PHOENIX (AP) - Newly released police records show a man who was fatally shot last summer when picking up his son from his estranged wife in suburban Phoenix was confronted by his baseball bat-wielding stepdaughter, shortly before her uncle killed him during a dispute.
The killing of Charles Vallow occurred months before his son, 7-year-old Joshua “JJ” Vallow, and stepdaughter, 17-year-old Tylee Ryan, went missing.
Authorities say Vallow’s wife, Lori Vallow, and her new husband never reported the children missing and disappeared soon after being questioned about the children, who remain missing.
Investigators previously provided an account of the July 11 death, but police in Chandler, Arizona, released records on Monday that revealed Ryan confronted Vallow shortly before the shooting.
Ryan came out of her room with the metal bat after she was awakened by yelling outside her bedroom door. Ryan, who was trying to defend her mother, told police that her stepfather was too close, so she told him to back up, but he managed to take away the bat, according to police records.
Police say Lori Vallow’s brother, Alexander Lamar Cox, was at the home and intervened, beginning a confrontation in which Charles Vallow struck the back of Cox’s head with the bat. Cox told police that he then went to his bedroom, got his gun and demanded that Vallow leave.
Cox told police that he fired in self-defense after Vallow refused to drop the bat and came after him. Cox told investigators that it didn’t occur to him to remain in the room and call police. Cox reported the shooting to 911, performed CPR on Vallow and answered questions from investigators, according to police records.
Cox wasn’t arrested as a result of the shooting. He died in December of unknown causes. Gilbert police spokeswoman Brenda Carrasco said Cox’s death remains under investigation.
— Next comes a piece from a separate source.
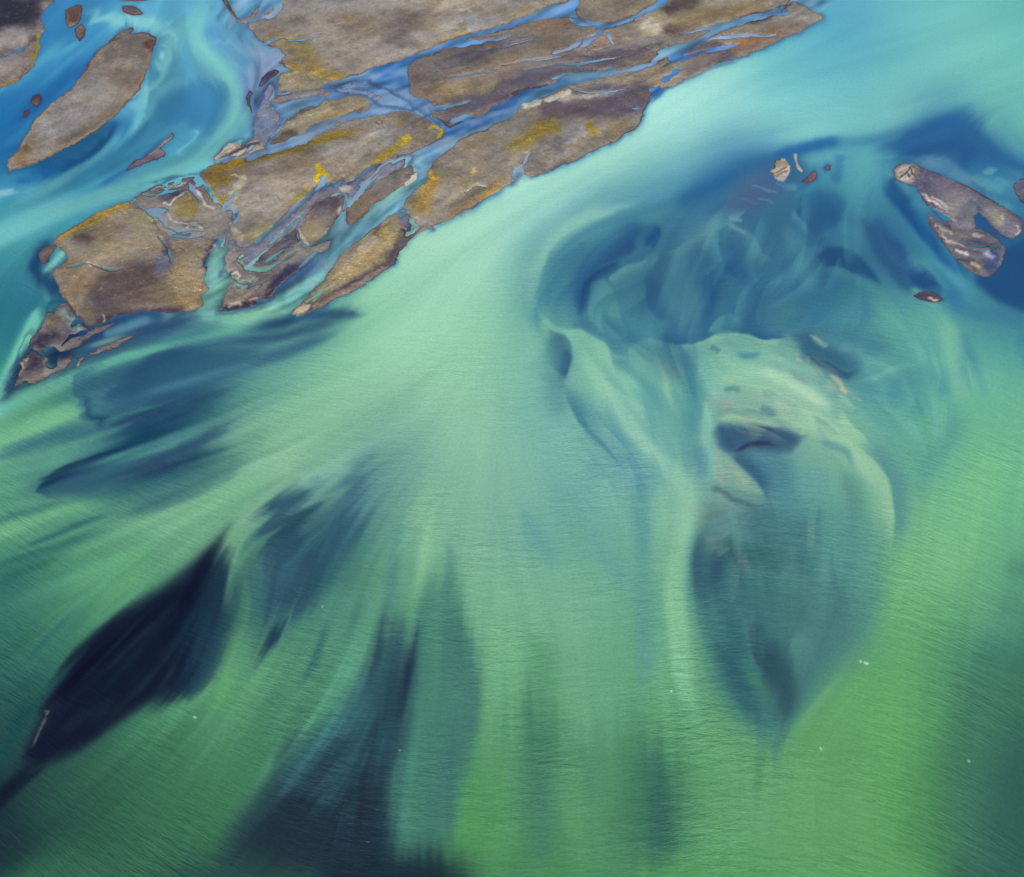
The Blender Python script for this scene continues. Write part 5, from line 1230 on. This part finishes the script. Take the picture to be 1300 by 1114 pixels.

Autopsy reports haven’t yet been publicly released.
In a police video, Cox told investigators that the two children and their mother had left the house shortly before the shooting occurred. He described Vallow as enraged.
“He came at me with the bat again after he already hit me in the head, so I shot him to stop him,” Cox told an officer while sitting on a curb outside the home.
Four months before his death, Vallow filed for divorce from his wife, alleging that she had become infatuated with near death experiences and claimed to have lived numerous lives on other planets before her current life.
He also alleged his estranged wife threatened to financially ruin and kill him, according to court records, which noted that Vallow sought an order of protection and a voluntary evaluation of his wife at a mental health facility.
Since Vallow’s death, Lori moved to Rexburg, Idaho, with the kids and married Chad Daybell, an author of several religious-themed fiction books about prophecies and the end of the world.
Two months after Lori Vallow moved to Idaho, Daybell’s then-wife, Tammy Daybell, died at her home. She was 49, and her obituary said she died of natural causes on Oct. 19. Police would later question that and have her body exhumed for an autopsy. Results haven’t been released.
Chad Daybell married Lori Vallow just two weeks after Tammy’s death.
Investigators later determined JJ and Tylee had not been seen since September, but Lori Vallow and Chad Daybell never reported them missing.